Were they also professional cooks?
No. Well one of my grandmothers was kind of a self-taught cook. She worked in my grandfather's cafe; for lunch they used to have a menu. So if you want, she was a little bit professional.
I guess that is the sort of cuisine de terroir you're talking about.
That's right.
How has cuisine in the United States changed since you arrived here?
Oh, it's changed in just 10 years. Big time. Now New York is as good as Paris when it comes to restaurants. The products are very, very good. You can find almost everything you need. I think this country has really changed a lot with products, with the way we work, with the quality of the cooks, and also with the knowledge of the guests. They know what they're eating; it's not a joke.
What do you think has inspired this change in the way Americans eat?
What changed first of all was Americans going to Europe, going to good restaurants and learning what's available there. And then French chefs came here and started to work with young Americans going to schools like the CIA.
It's supposed to be very difficult to find good workers in America.
But less and less, because you have some fine schools here. It's difficult, but it's not that difficult.
How do you manage to keep the people you hire?
You have to teach them something. They have to learn from you, and if you accomplish that, then you have them for a couple of years. If they don't think that they're learning enough then they're going to go someplace else.
What do you do to maintain relationships with suppliers?

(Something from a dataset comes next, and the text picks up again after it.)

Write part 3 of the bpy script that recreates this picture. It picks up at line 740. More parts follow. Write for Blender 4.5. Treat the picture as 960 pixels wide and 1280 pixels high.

We communicate often. I tell them what I like, what I don't like. I use different items from different purveyors. I'm trying to be creative, and to be very scrupulous with what I'm buying, and that makes a big difference. That's what it's all about, to try always to find a better product. And you push your [suppliers] to do it. If there are different items that you would like to get, and you communicate that to the purveyor, he's going to feel motivated to get them. It's going to be something new for him, so he's going to work on it. If you don't do that, you don't get what you really should get.